Economic optimisation of electric conductors in commercial and public buildings using methodology proposed by IEC 287-3-2

Panel: Panel 2. Comfort and energy use in buildings

Authors:
Carlos G. Tanides, School of engineering, University of Buenos Aires & Instituto Argentino de Normalización (IRAM)
María J. Cánepa, School of engineering, University of Buenos Aires & Instituto Argentino de Normalización (IRAM)
Osvaldo D. Petroni, School of engineering, University of Buenos Aires & Instituto Argentino de Normalización (IRAM)
Juliana Rizzone, School of engineering, University of Buenos Aires & Instituto Argentino de Normalización (IRAM)
Héctor L. Soibelzon, School of engineering, University of Buenos Aires & Instituto Argentino de Normalización (IRAM)

Abstract

The main goal of this work is to study the impact of optimising the size of electric conductors within commercial and public buildings in order to minimise electric losses and, at the same time, to reduce electric billing. Norm IEC 287-3-2 establishes a methodology for doing so by considering total cost of installing and operating a cable during its economic life. As a consequence, the electric conductor selected, generally, results with a larger cross-sectional area. In this analysis for the computation of total costs it was considered the influence of taking into account the voltage drop and the replacement of electrical overcurrent protections, when necessary, due to the increased short-circuit current resulting from the diminished circuit impedance for larger cables.

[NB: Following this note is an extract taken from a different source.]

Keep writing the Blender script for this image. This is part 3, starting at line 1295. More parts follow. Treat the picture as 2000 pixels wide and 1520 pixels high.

Finally, the methodology was specifically applied to the Paseo Colón building of the School of Engineering of the University of Buenos Aires, analysing a representative sample of 78 electric sectional switchboards where there were measured the electrical load curves and calculated the specific loss load factor of each sector. From the study it was determined the convenience of selecting the cable size resulting from the method proposed by IEC. The total costs savings between “conventional” and “efficient” conductors considering the whole building is around 40%, with a maximum of 55% in the best case, and considering overall energy utilisation of the building, reductions obtained are of 4.9% of the electric power demand and 1.1% on energy consumption.